Para o Fórum, não basta emprego para as mulheres, pois a defesa é pela garantia de “dignidade, condições adequadas de trabalho e salários que correspondam às necessidades reais e concretas das mulheres da classe trabalhadora”.
As mulheres do campo, das águas e das florestas não são esquecidas. As entidades recordam que, no final de 2023, o Senado aprovou e o presidente Lula (PT) sancionou o Projeto de Lei (PL) 1459/2022, o chamado Pacote do Veneno, com apoio da bancada ruralista.
“Defender a existência é defender a natureza, o sociometabolismo entre seres sociais e seres naturais, os saberes ancestrais e a relação não predatória.
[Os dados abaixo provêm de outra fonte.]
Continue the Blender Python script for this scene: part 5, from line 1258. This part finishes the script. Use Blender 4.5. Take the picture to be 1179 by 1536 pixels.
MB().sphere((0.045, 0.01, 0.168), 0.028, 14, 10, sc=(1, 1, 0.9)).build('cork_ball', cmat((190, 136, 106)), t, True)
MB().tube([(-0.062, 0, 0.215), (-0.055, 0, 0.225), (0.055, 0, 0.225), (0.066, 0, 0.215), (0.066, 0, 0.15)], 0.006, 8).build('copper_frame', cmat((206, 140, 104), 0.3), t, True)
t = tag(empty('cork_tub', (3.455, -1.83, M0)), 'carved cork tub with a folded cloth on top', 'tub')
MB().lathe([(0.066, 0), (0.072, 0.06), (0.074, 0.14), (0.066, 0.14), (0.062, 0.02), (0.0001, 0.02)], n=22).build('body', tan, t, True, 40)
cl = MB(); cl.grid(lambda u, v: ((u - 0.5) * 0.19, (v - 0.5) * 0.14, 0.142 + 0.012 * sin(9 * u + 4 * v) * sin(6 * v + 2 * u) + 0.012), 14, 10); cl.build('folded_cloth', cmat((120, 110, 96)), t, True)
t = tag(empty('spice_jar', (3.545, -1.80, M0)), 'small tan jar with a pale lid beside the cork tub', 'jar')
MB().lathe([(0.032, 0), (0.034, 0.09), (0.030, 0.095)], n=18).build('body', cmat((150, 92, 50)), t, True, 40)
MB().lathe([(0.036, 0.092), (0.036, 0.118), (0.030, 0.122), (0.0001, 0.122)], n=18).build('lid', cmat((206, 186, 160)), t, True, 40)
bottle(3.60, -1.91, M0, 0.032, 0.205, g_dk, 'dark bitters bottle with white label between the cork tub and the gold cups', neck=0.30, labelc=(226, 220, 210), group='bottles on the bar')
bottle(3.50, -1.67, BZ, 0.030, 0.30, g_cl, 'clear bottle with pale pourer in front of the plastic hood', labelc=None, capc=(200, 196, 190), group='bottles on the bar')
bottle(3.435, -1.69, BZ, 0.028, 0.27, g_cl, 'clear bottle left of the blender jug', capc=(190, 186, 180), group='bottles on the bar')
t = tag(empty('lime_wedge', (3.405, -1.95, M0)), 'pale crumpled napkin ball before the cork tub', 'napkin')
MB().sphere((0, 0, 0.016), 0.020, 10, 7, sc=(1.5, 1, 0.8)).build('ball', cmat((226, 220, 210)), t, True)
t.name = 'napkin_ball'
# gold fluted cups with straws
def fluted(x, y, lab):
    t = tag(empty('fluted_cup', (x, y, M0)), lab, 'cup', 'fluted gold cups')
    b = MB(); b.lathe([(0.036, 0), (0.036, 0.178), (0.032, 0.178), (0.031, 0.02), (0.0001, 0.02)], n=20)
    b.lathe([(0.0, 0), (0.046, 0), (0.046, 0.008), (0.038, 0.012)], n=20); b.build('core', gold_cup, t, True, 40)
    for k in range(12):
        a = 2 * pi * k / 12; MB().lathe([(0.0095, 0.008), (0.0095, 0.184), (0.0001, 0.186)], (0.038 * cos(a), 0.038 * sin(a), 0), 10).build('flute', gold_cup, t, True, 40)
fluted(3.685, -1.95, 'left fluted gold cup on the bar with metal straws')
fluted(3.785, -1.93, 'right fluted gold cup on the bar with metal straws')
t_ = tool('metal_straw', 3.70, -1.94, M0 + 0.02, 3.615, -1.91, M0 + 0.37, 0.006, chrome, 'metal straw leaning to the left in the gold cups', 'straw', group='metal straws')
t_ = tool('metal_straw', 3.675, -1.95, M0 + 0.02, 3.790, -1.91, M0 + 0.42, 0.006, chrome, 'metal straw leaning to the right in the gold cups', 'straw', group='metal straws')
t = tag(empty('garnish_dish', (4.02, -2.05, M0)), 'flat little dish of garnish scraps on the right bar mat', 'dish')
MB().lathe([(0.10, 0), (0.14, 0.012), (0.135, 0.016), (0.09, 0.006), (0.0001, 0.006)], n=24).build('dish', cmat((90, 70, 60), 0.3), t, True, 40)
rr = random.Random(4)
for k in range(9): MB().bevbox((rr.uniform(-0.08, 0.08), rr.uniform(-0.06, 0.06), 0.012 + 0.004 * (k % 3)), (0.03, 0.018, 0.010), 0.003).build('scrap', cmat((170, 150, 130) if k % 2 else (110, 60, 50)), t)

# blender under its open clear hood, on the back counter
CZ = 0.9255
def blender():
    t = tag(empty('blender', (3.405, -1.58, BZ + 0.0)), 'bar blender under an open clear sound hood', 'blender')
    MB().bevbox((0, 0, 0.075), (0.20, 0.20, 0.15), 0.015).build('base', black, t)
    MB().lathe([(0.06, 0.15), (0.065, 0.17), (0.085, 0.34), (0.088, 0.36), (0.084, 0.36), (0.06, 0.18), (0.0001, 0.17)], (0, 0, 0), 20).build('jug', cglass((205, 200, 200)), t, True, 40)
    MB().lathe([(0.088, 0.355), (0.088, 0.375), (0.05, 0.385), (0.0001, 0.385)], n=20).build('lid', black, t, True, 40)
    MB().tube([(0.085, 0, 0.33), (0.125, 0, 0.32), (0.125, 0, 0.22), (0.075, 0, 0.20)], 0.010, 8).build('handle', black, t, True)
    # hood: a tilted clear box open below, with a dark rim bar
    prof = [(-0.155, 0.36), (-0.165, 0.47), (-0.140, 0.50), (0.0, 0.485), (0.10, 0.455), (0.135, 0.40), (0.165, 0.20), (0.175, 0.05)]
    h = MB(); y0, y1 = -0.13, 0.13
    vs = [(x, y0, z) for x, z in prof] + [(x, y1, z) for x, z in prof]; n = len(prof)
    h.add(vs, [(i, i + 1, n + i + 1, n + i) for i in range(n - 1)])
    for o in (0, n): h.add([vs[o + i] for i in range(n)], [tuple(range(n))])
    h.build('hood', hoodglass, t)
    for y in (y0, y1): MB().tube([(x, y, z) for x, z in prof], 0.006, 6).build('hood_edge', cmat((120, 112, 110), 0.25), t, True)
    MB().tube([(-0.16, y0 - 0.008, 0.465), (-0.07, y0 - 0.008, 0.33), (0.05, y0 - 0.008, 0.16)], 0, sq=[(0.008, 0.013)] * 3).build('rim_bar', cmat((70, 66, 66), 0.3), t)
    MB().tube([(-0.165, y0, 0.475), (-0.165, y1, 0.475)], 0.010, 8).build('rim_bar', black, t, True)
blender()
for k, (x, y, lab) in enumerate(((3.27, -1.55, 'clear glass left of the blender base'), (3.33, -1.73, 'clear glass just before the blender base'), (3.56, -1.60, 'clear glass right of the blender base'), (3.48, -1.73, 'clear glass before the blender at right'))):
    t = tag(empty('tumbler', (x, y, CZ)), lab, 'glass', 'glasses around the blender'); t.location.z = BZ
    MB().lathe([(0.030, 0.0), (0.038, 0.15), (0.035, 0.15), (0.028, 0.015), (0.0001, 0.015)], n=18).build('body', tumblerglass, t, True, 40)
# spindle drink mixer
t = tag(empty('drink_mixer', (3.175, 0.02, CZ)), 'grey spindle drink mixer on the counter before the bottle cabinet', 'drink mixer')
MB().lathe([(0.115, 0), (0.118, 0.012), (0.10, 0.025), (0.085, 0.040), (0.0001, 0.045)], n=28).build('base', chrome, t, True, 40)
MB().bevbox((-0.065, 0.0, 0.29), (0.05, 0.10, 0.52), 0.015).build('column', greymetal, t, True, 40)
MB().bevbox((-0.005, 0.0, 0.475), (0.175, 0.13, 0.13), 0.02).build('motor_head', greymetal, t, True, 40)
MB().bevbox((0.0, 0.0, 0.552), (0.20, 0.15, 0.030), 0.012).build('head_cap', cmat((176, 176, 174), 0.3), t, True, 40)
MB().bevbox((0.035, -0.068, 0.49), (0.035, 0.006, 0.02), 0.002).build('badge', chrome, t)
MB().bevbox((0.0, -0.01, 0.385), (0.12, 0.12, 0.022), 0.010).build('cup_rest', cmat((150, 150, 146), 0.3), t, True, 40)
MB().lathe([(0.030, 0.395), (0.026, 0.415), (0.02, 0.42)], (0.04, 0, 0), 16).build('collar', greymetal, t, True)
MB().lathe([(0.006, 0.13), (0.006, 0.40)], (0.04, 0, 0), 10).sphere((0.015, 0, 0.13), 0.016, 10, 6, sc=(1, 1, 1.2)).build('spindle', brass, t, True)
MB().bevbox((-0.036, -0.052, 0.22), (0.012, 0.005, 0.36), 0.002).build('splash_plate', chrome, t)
A luta ambiental em um país marcado por desigualdades sociais e raciais como o Brasil é por garantir a existência e autoorganização das populações do campo, das águas e das florestas, é lutar pela garantia das condições de produção e reprodução da vida de indígenas, quilombolas, ribeirinhas, camponesas e populações das cidades”, destaca o documento.
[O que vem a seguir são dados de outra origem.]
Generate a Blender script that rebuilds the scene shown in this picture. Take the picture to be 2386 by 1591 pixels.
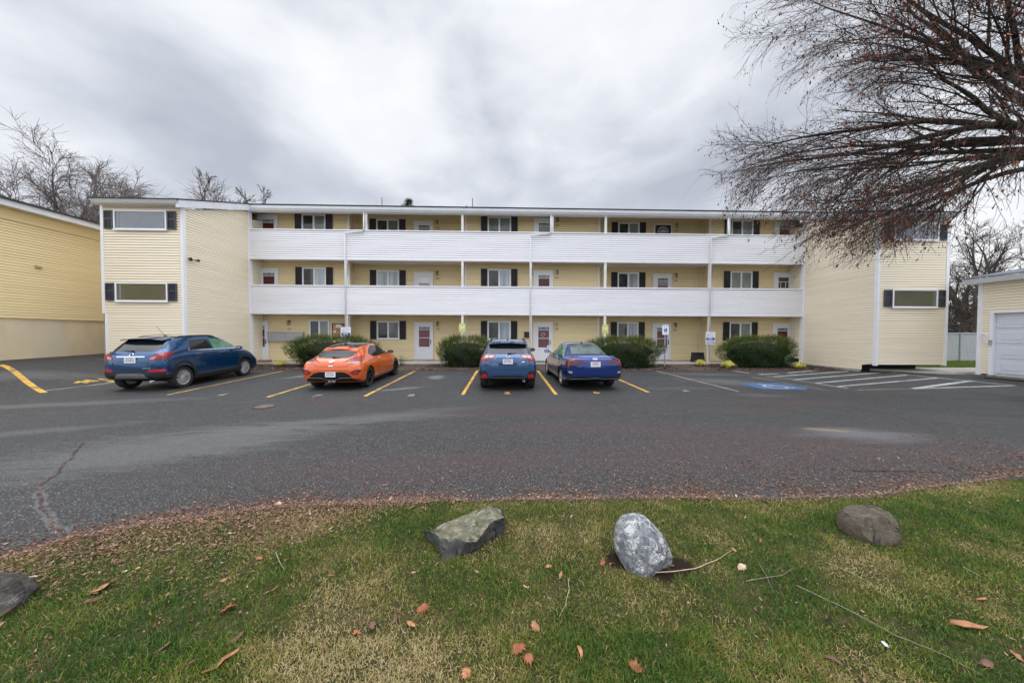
import bpy, bmesh, math, random
import numpy as np
from math import pi, sin, cos, radians, atan, atan2, sqrt
from mathutils import Vector, Matrix, Euler
from mathutils.bvhtree import BVHTree
from mathutils.geometry import delaunay_2d_cdt

for o in list(bpy.data.objects): bpy.data.objects.remove(o)
SC = bpy.context.scene
COL = SC.collection
rnd = random.Random(7)

# ------------------------------------------------------------------ camera, sky, sun, exposure
EYE = 1.97                                   # eye height above the lot at the camera's foot
cam = bpy.data.cameras.new("camera"); camo = bpy.data.objects.new("camera", cam); COL.objects.link(camo)
cam.sensor_width = 36.0; cam.lens = 36.0 * 750.0 / 2386.0
cam.clip_start = 0.05; cam.clip_end = 3000
CROT = Matrix.Rotation(-atan(21/750), 3, 'Z') @ Matrix.Rotation(pi/2 - atan(16/750), 3, 'X') @ Matrix.Rotation(0.0035, 3, 'Z')
camo.matrix_world = Matrix.Translation((0, 0, EYE)) @ CROT.to_4x4()
SC.camera = camo
SC.view_settings.view_transform = 'Standard'; SC.view_settings.look = 'None'
SC.cycles.use_denoising = True; SC.cycles.denoiser = 'OPENIMAGEDENOISE'; SC.cycles.denoising_input_passes = 'RGB_ALBEDO_NORMAL'; SC.cycles.denoising_prefilter = 'ACCURATE'
SC.cycles.use_adaptive_sampling = False
SC.view_settings.exposure = 0.20; SC.view_settings.gamma = 1.0

def ray(px, py): return CROT @ Vector(((px - 1193.0)/750.0, -(py - 795.5)/750.0, -1.0))
def smooth(t): t = max(0.0, min(1.0, t)); return t*t*(3 - 2*t)
def ground_z(x, y):
    """height of the lot: rises 2.3 % towards the building, with a ramp up to the block on the left"""
    return 0.0233*min(y, 40.0) + 0.62*smooth((-12.4 - x)/4.2)*smooth((y - 7.5)/4.5)
def at_ground(px, py, dz=0.0):
    """where a line of sight meets the lot (marched, then bisected)"""
    d = ray(px, py); f = lambda t: EYE + d.z*t - ground_z(d.x*t, d.y*t) - dz
    t0 = 0.5
    while f(t0 + 0.1) > 0 and t0 < 80: t0 += 0.1
    t1 = t0 + 0.1
    for _ in range(30):
        m = (t0 + t1)/2
        if f(m) > 0: t0 = m
        else: t1 = m
    p = d*t1
    return Vector((p.x, p.y, ground_z(p.x, p.y) + dz))
def at_z(px, py, z):
    d = ray(px, py); t = (z - EYE)/d.z; return Vector((d.x*t, d.y*t, z))

SUN_EL, SUN_AZ = radians(52), radians(200)    # azimuth from +Y clockwise: behind the camera, slightly left
world = bpy.data.worlds.new("World"); SC.world = world; world.use_nodes = True

class NT:
    """tiny node-tree helper"""
    def __init__(s, tree): s.t = tree; s.n = tree.nodes; s.l = tree.links
    def node(s, typ, ins=None, **kw):
        n = s.n.new(typ)
        for k, v in kw.items(): setattr(n, k, v)
        if ins:
            for k, v in ins.items(): s.put(n.inputs[k], v)
        return n
    def put(s, sock, v):
        if isinstance(v, bpy.types.NodeSocket): s.l.new(v, sock)
        else: sock.default_value = v
    def math(s, op, a, b=0.0, clamp=False):
        n = s.n.new('ShaderNodeMath'); n.operation = op; n.use_clamp = clamp
        s.put(n.inputs[0], a); s.put(n.inputs[1], b); return n.outputs[0]
    def vmath(s, op, a, b=(0, 0, 0)):
        n = s.n.new('ShaderNodeVectorMath'); n.operation = op
        s.put(n.inputs[0], a); s.put(n.inputs[1], b)
        return n.outputs['Value'] if op in ('LENGTH', 'DOT_PRODUCT', 'DISTANCE') else n.outputs[0]
    def noise(s, vec, scale, detail=3.0, rough=0.55, dist=0.0):
        n = s.node('ShaderNodeTexNoise', {'Vector': vec, 'Scale': scale, 'Detail': detail, 'Roughness': rough, 'Distortion': dist})
        return n.outputs['Fac']
    def ramp(s, fac, stops, interp='LINEAR'):
        n = s.n.new('ShaderNodeValToRGB'); s.put(n.inputs[0], fac)
        cr = n.color_ramp; cr.interpolation = interp
        while len(cr.elements) < len(stops): cr.elements.new(0.5)
        for e, (p, c) in zip(cr.elements, stops):
            e.position = p; e.color = (c, c, c, 1) if isinstance(c, (int, float)) else (*c, 1)
        return n.outputs[0]
    def mix(s, fac, a, b, blend='MIX'):
        n = s.n.new('ShaderNodeMix'); n.data_type = 'RGBA'; n.blend_type = blend
        s.put(n.inputs[0], fac); s.put(n.inputs[6], a); s.put(n.inputs[7], b); return n.outputs[2]
    def rng(s, v, a, b, c=0.0, d=1.0):
        n = s.node('ShaderNodeMapRange', {'Value': v, 'From Min': a, 'From Max': b, 'To Min': c, 'To Max': d}); return n.outputs[0]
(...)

Manifestações na Grande Vitória e no interior
As manifestações alusivas ao 8 de março, nesta sexta-feira, Dia Internacional da Mulher, terão atividades em Vitória, capitaneadas pelo Fomes, e também no interior. As ações abarcam formações, roda de conversa, vigílias e panfletagens, reunindo organizações que contemplam mulheres periféricas e com deficiência, do campo, indígenas, quilombolas, negras, de movimentos comunitários, mães de filhos com deficiência, parlamentares, e do movimento sindical urbano e do campo.
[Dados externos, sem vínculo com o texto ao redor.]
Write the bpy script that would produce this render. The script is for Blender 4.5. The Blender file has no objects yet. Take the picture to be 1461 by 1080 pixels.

O tema deste ano é “Pela vida das mulheres do campo, das águas, das florestas e das cidades: pelo direito de existir e decidir com dignidade e sem violência.
Antecedendo a marcha, nesta quinta-feira (7) acontecerá uma vigília, a partir das 16h30, na Praça Oito, Centro de Vitória, que será marcada por apresentações culturais que tratarão da realidade da mulher no Espírito Santo, como no que tange aos altos índices de feminicídio e homicídio, e violência sexual e obstétrica. Saindo da Praça Oito, as mulheres farão um cortejo pelas ruas do Centro, que, no dia seguinte, será palco da Marcha do Dia Internacional da Mulher.
Ao contrário dos anos anteriores, a tradicional marcha será pela manhã, com concentração às 8h30, na Casa Porto das Artes Plásticas, ao lado da Defensoria Pública do Espírito Santo (DPES), no Centro de Vitória, tendo como ponto de chegada o Palácio Anchieta. No dia, o Fomes irá divulgar uma carta pública à sociedade capixaba com uma análise sobre a realidade das mulheres e os obstáculos enfrentados para dar fim às opressões vividas “pelas mais diversas mulheres que somos, pois somos plurais”, como afirma Edna Martins, uma das integrantes do Fórum.
Também na Grande Vitória, no sábado (9), às 16h, em Guarapari, as mulheres organizarão uma marcha a partir das 16h. A concentração será na Praça Trajano Lino Gonçalves, a Praça da Bússola, no Centro da cidade
Fora da Grande Vitória, as mulheres também se mobilizam em diversas ações, por meio de entidades ligadas ao Fórum. No norte e noroeste, as manifestações acontecerão nas cidades de São Mateus, Aracruz e Colatina. Em São Mateus haverá uma marcha no sábado (9), com concentração às 7h30, na Igreja Velha, no Centro. A programação no município de Aracruz será nos dias 11 e 16 de março. No primeiro dia, acontecerá uma vigília em frente à Câmara Municipal, às 17h. No segundo, roda de conversa sobre os Benefícios Previdenciários para mulheres e pensão para dependentes de vítimas de feminicídios, às 15h, na Praça da Amizade, em Coqueiral de Aracruz.
Em Colatina, no sábado (9), às 8h, haverá caminhada pela Avenida Getúlio Vargas, no Centro de Vitória. Das 10h às 11h, diálogos com as mulheres no Calçadão Geraldo Pereira, também no Centro.